OBJECTIVE:
Print the listing in its entirety and exactly, leaving out images.

GIVEN DATA:
######

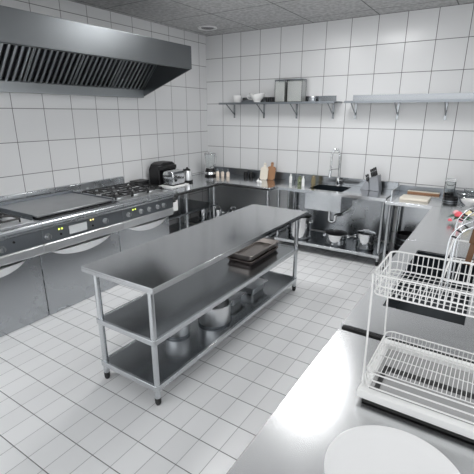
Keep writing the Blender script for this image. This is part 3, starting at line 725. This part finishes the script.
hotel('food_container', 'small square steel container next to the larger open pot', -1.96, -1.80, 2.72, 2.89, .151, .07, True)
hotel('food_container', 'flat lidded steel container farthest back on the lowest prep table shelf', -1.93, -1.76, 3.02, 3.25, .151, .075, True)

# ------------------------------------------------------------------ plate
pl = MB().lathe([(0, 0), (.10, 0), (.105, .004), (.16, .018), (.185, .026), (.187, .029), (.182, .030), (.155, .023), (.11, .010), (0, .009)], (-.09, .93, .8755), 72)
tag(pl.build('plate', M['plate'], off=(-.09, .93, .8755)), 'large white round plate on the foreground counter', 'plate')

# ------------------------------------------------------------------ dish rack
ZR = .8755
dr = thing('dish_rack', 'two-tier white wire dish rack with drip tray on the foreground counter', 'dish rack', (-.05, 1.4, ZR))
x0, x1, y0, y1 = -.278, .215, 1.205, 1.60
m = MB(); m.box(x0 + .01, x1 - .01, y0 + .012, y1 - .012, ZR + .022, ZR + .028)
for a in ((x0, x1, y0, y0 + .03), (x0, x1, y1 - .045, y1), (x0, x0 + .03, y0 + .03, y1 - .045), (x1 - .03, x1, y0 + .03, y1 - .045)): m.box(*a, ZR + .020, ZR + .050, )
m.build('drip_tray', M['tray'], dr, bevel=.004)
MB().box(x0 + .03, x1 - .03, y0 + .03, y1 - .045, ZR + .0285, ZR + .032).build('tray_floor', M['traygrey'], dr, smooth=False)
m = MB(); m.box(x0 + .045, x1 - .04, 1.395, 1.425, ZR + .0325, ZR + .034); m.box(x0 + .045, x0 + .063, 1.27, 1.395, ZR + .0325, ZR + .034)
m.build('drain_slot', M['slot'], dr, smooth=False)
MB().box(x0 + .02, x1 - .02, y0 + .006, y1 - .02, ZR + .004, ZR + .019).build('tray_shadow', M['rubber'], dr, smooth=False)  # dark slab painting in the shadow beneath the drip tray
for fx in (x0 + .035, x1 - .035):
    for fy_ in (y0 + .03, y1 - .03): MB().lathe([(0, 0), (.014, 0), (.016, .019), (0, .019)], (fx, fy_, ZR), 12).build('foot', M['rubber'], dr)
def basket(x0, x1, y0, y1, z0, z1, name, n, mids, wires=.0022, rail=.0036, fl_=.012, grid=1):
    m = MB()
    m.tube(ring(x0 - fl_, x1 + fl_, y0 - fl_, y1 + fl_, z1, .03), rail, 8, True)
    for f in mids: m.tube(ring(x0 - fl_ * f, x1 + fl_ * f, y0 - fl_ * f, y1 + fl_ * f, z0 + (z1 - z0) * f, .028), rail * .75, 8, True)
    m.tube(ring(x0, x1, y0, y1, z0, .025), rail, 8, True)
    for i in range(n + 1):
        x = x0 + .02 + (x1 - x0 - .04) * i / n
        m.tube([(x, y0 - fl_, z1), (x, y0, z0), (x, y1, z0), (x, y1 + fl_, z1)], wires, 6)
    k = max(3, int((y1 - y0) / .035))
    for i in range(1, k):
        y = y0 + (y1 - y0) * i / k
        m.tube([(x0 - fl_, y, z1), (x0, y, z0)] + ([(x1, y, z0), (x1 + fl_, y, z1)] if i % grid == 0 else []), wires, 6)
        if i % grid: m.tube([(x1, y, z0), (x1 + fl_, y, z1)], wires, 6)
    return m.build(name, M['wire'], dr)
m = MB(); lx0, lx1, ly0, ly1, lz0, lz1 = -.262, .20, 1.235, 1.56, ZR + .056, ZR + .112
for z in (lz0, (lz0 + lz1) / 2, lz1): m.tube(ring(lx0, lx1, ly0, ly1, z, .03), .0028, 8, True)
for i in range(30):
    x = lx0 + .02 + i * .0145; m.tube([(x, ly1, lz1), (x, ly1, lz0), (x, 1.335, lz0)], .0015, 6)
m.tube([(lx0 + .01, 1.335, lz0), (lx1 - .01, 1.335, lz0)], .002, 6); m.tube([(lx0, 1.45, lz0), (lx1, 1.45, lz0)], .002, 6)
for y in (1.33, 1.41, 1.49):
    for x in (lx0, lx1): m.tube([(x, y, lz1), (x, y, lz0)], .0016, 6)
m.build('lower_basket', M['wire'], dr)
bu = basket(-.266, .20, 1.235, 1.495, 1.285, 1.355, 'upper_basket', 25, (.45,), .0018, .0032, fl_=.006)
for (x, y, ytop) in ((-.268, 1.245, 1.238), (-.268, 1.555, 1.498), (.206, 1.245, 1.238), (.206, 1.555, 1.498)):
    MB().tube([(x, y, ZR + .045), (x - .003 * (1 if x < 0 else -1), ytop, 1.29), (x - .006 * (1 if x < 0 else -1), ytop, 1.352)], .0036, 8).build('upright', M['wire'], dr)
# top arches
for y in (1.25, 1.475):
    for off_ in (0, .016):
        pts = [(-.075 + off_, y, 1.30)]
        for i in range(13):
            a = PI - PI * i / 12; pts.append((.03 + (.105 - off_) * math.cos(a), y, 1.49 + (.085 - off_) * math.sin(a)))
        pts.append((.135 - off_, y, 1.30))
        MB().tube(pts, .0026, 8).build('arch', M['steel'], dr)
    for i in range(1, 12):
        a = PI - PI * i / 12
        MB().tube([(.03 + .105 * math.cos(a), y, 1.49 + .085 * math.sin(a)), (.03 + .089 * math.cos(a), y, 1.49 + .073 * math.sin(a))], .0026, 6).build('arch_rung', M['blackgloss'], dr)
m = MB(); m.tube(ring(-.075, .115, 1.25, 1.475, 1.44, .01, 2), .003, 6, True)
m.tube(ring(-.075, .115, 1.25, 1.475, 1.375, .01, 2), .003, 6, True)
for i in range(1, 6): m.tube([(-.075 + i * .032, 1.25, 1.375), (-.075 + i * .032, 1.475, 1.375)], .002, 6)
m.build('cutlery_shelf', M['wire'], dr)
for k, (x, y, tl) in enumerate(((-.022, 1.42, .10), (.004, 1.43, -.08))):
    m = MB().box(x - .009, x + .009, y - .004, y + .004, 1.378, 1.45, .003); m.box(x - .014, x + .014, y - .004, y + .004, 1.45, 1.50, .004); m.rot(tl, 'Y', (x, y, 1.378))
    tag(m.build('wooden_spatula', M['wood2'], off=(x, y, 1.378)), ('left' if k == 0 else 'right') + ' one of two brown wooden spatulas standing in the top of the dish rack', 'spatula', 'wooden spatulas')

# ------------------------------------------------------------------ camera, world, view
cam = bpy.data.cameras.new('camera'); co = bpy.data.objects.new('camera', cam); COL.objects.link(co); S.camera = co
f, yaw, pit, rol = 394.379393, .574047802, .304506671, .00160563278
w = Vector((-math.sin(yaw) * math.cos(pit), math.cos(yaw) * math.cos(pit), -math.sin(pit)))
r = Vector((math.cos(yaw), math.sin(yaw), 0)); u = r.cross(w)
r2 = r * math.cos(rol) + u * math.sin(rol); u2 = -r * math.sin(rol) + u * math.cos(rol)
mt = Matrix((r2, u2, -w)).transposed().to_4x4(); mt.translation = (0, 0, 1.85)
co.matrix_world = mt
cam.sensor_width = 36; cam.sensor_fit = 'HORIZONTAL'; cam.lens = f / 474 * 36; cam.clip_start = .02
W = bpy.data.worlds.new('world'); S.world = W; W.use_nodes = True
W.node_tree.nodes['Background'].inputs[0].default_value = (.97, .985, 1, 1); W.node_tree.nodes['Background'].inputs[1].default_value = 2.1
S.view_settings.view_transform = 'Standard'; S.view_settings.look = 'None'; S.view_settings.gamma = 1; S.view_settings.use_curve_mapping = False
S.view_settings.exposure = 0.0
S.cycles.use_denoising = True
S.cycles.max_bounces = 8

######

RESULT OF THE TASK:
Keep writing the Blender script for this image. This is part 3, starting at line 725. This part finishes the script.
hotel('food_container', 'small square steel container next to the larger open pot', -1.96, -1.80, 2.72, 2.89, .151, .07, True)
hotel('food_container', 'flat lidded steel container farthest back on the lowest prep table shelf', -1.93, -1.76, 3.02, 3.25, .151, .075, True)

# ------------------------------------------------------------------ plate
pl = MB().lathe([(0, 0), (.10, 0), (.105, .004), (.16, .018), (.185, .026), (.187, .029), (.182, .030), (.155, .023), (.11, .010), (0, .009)], (-.09, .93, .8755), 72)
tag(pl.build('plate', M['plate'], off=(-.09, .93, .8755)), 'large white round plate on the foreground counter', 'plate')

# ------------------------------------------------------------------ dish rack
ZR = .8755
dr = thing('dish_rack', 'two-tier white wire dish rack with drip tray on the foreground counter', 'dish rack', (-.05, 1.4, ZR))
x0, x1, y0, y1 = -.278, .215, 1.205, 1.60
m = MB(); m.box(x0 + .01, x1 - .01, y0 + .012, y1 - .012, ZR + .022, ZR + .028)
for a in ((x0, x1, y0, y0 + .03), (x0, x1, y1 - .045, y1), (x0, x0 + .03, y0 + .03, y1 - .045), (x1 - .03, x1, y0 + .03, y1 - .045)): m.box(*a, ZR + .020, ZR + .050, )
m.build('drip_tray', M['tray'], dr, bevel=.004)
MB().box(x0 + .03, x1 - .03, y0 + .03, y1 - .045, ZR + .0285, ZR + .032).build('tray_floor', M['traygrey'], dr, smooth=False)
m = MB(); m.box(x0 + .045, x1 - .04, 1.395, 1.425, ZR + .0325, ZR + .034); m.box(x0 + .045, x0 + .063, 1.27, 1.395, ZR + .0325, ZR + .034)
m.build('drain_slot', M['slot'], dr, smooth=False)
MB().box(x0 + .02, x1 - .02, y0 + .006, y1 - .02, ZR + .004, ZR + .019).build('tray_shadow', M['rubber'], dr, smooth=False)  # dark slab painting in the shadow beneath the drip tray
for fx in (x0 + .035, x1 - .035):
    for fy_ in (y0 + .03, y1 - .03): MB().lathe([(0, 0), (.014, 0), (.016, .019), (0, .019)], (fx, fy_, ZR), 12).build('foot', M['rubber'], dr)
def basket(x0, x1, y0, y1, z0, z1, name, n, mids, wires=.0022, rail=.0036, fl_=.012, grid=1):
    m = MB()
    m.tube(ring(x0 - fl_, x1 + fl_, y0 - fl_, y1 + fl_, z1, .03), rail, 8, True)
    for f in mids: m.tube(ring(x0 - fl_ * f, x1 + fl_ * f, y0 - fl_ * f, y1 + fl_ * f, z0 + (z1 - z0) * f, .028), rail * .75, 8, True)
    m.tube(ring(x0, x1, y0, y1, z0, .025), rail, 8, True)
    for i in range(n + 1):
        x = x0 + .02 + (x1 - x0 - .04) * i / n
        m.tube([(x, y0 - fl_, z1), (x, y0, z0), (x, y1, z0), (x, y1 + fl_, z1)], wires, 6)
    k = max(3, int((y1 - y0) / .035))
    for i in range(1, k):
        y = y0 + (y1 - y0) * i / k
        m.tube([(x0 - fl_, y, z1), (x0, y, z0)] + ([(x1, y, z0), (x1 + fl_, y, z1)] if i % grid == 0 else []), wires, 6)
        if i % grid: m.tube([(x1, y, z0), (x1 + fl_, y, z1)], wires, 6)
    return m.build(name, M['wire'], dr)
m = MB(); lx0, lx1, ly0, ly1, lz0, lz1 = -.262, .20, 1.235, 1.56, ZR + .056, ZR + .112
for z in (lz0, (lz0 + lz1) / 2, lz1): m.tube(ring(lx0, lx1, ly0, ly1, z, .03), .0028, 8, True)
for i in range(30):
    x = lx0 + .02 + i * .0145; m.tube([(x, ly1, lz1), (x, ly1, lz0), (x, 1.335, lz0)], .0015, 6)
m.tube([(lx0 + .01, 1.335, lz0), (lx1 - .01, 1.335, lz0)], .002, 6); m.tube([(lx0, 1.45, lz0), (lx1, 1.45, lz0)], .002, 6)
for y in (1.33, 1.41, 1.49):
    for x in (lx0, lx1): m.tube([(x, y, lz1), (x, y, lz0)], .0016, 6)
m.build('lower_basket', M['wire'], dr)
bu = basket(-.266, .20, 1.235, 1.495, 1.285, 1.355, 'upper_basket', 25, (.45,), .0018, .0032, fl_=.006)
for (x, y, ytop) in ((-.268, 1.245, 1.238), (-.268, 1.555, 1.498), (.206, 1.245, 1.238), (.206, 1.555, 1.498)):
    MB().tube([(x, y, ZR + .045), (x - .003 * (1 if x < 0 else -1), ytop, 1.29), (x - .006 * (1 if x < 0 else -1), ytop, 1.352)], .0036, 8).build('upright', M['wire'], dr)
# top arches
for y in (1.25, 1.475):
    for off_ in (0, .016):
        pts = [(-.075 + off_, y, 1.30)]
        for i in range(13):
            a = PI - PI * i / 12; pts.append((.03 + (.105 - off_) * math.cos(a), y, 1.49 + (.085 - off_) * math.sin(a)))
        pts.append((.135 - off_, y, 1.30))
        MB().tube(pts, .0026, 8).build('arch', M['steel'], dr)
    for i in range(1, 12):
        a = PI - PI * i / 12
        MB().tube([(.03 + .105 * math.cos(a), y, 1.49 + .085 * math.sin(a)), (.03 + .089 * math.cos(a), y, 1.49 + .073 * math.sin(a))], .0026, 6).build('arch_rung', M['blackgloss'], dr)
m = MB(); m.tube(ring(-.075, .115, 1.25, 1.475, 1.44, .01, 2), .003, 6, True)
m.tube(ring(-.075, .115, 1.25, 1.475, 1.375, .01, 2), .003, 6, True)
for i in range(1, 6): m.tube([(-.075 + i * .032, 1.25, 1.375), (-.075 + i * .032, 1.475, 1.375)], .002, 6)
m.build('cutlery_shelf', M['wire'], dr)
for k, (x, y, tl) in enumerate(((-.022, 1.42, .10), (.004, 1.43, -.08))):
    m = MB().box(x - .009, x + .009, y - .004, y + .004, 1.378, 1.45, .003); m.box(x - .014, x + .014, y - .004, y + .004, 1.45, 1.50, .004); m.rot(tl, 'Y', (x, y, 1.378))
    tag(m.build('wooden_spatula', M['wood2'], off=(x, y, 1.378)), ('left' if k == 0 else 'right') + ' one of two brown wooden spatulas standing in the top of the dish rack', 'spatula', 'wooden spatulas')

# ------------------------------------------------------------------ camera, world, view
cam = bpy.data.cameras.new('camera'); co = bpy.data.objects.new('camera', cam); COL.objects.link(co); S.camera = co
f, yaw, pit, rol = 394.379393, .574047802, .304506671, .00160563278
w = Vector((-math.sin(yaw) * math.cos(pit), math.cos(yaw) * math.cos(pit), -math.sin(pit)))
r = Vector((math.cos(yaw), math.sin(yaw), 0)); u = r.cross(w)
r2 = r * math.cos(rol) + u * math.sin(rol); u2 = -r * math.sin(rol) + u * math.cos(rol)
mt = Matrix((r2, u2, -w)).transposed().to_4x4(); mt.translation = (0, 0, 1.85)
co.matrix_world = mt
cam.sensor_width = 36; cam.sensor_fit = 'HORIZONTAL'; cam.lens = f / 474 * 36; cam.clip_start = .02
W = bpy.data.worlds.new('world'); S.world = W; W.use_nodes = True
W.node_tree.nodes['Background'].inputs[0].default_value = (.97, .985, 1, 1); W.node_tree.nodes['Background'].inputs[1].default_value = 2.1
S.view_settings.view_transform = 'Standard'; S.view_settings.look = 'None'; S.view_settings.gamma = 1; S.view_settings.use_curve_mapping = False
S.view_settings.exposure = 0.0
S.cycles.use_denoising = True
S.cycles.max_bounces = 8